Как будто бы сам Фридрих Великий говаривал, что русского солдата недостаточно убить, его надо еще и толкнуть, чтобы он упал. В войсках Наполеона после боев под Красным, Смоленском и Валутиной Горе приходили к точно таким же выводам. Русские солдаты не складывали оружия. Их приходилось крушить, рвать в куски. Клаузевиц, которому посчастливилось наблюдать за данным феноменом изнутри русской армии, охарактеризовал его как «неподвижное упрямство». Французы были ошеломлены и приписывали данное явление более или менее стереотипному анахронизму. «Я и представления не имел о такого рода пассивной храбрости, наблюдаемой потом сотни раз в солдатах этого народа, которая, по моему мнению, проистекает от их невежественности и наивного суеверия, – писал Любен Гриуа, видевший, как под Красным солдаты противника неподвижно стояли перед его батареей, поливавшей их огнем, – ибо они целуют образы св.
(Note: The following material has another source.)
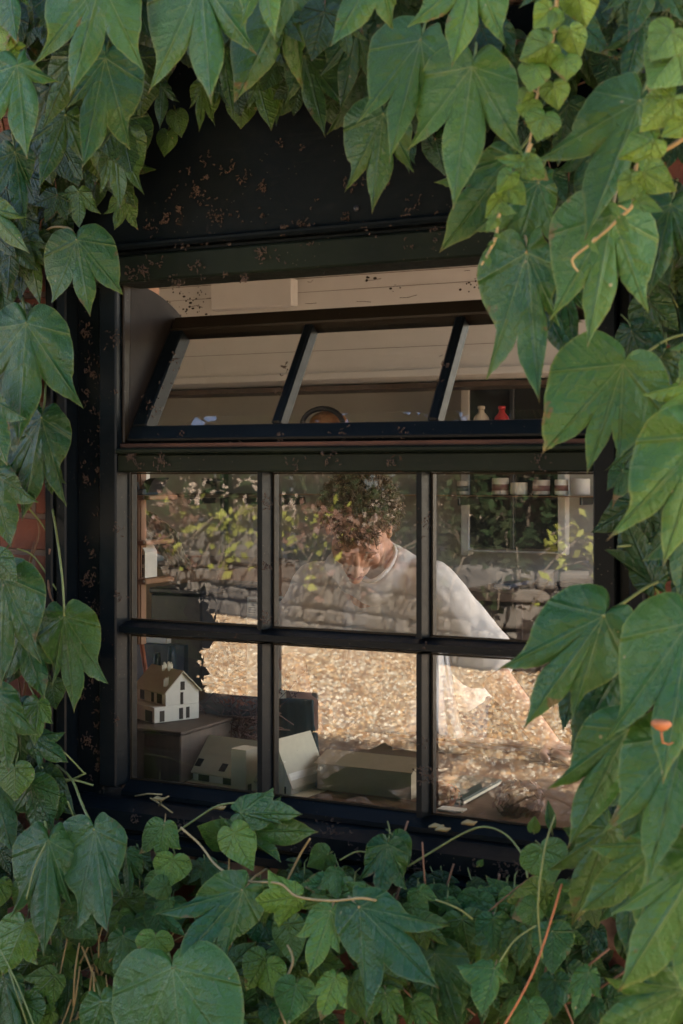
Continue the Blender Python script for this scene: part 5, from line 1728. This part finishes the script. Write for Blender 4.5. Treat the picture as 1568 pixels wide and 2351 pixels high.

Николая, каковые всегда носят с собой, и верят, будто отправятся прямо на небо и едва ли не благодарят пули, которые пошлют их туда» {367} .
367
Clausewitz, 113; Griois, II/9.
Вера в загробную жизнь, безусловно, являлась существенным фактором. Не обладавший личной свободой русский солдат, призванный на двадцать пять лет, не мыслил категориями возвращения к другой, нормальной жизни на Земле. Армия была его жизнью, а смерть подразумевала переселение на небо, каковое всегда выглядело предпочтительнее такой жизни. Железная воинская дисциплина, плюс к ней опыт боев с турками или горными племенами на Кавказе с характерной для таких конфликтов беспощадной жестокостью и геноцидом, когда никто не ждал от врага и не давал ему пощады, исключала из военного сознания идею сдачи в плен. Решение сложить оружие есть в сути своей выбор в пользу прав человека в противовес армии и ее хозяину, государству, а такой концепции в России не существовало.
Подобные вещи обезоруживали французов. Войне, по их разумению, не полагалось быть такой. Бескомпромиссность противника в подходах к военному делу тревожила простого солдата, она связывала его с действиями командующего и делала соучастником его преступлений. Воин не мог, как поступали его коллеги во все века, сказать, будто являлся лишь невинной пешкой в руках королей и генералов. За все отвечала вся армия целиком, а посему становилось понятно: впереди предстоит война не на жизнь, а на смерть. Очевидность этого росла с каждым шагом, который делала в направлении Москвы Grande Arm'ee, выступившая из Смоленска в последнюю неделю августа.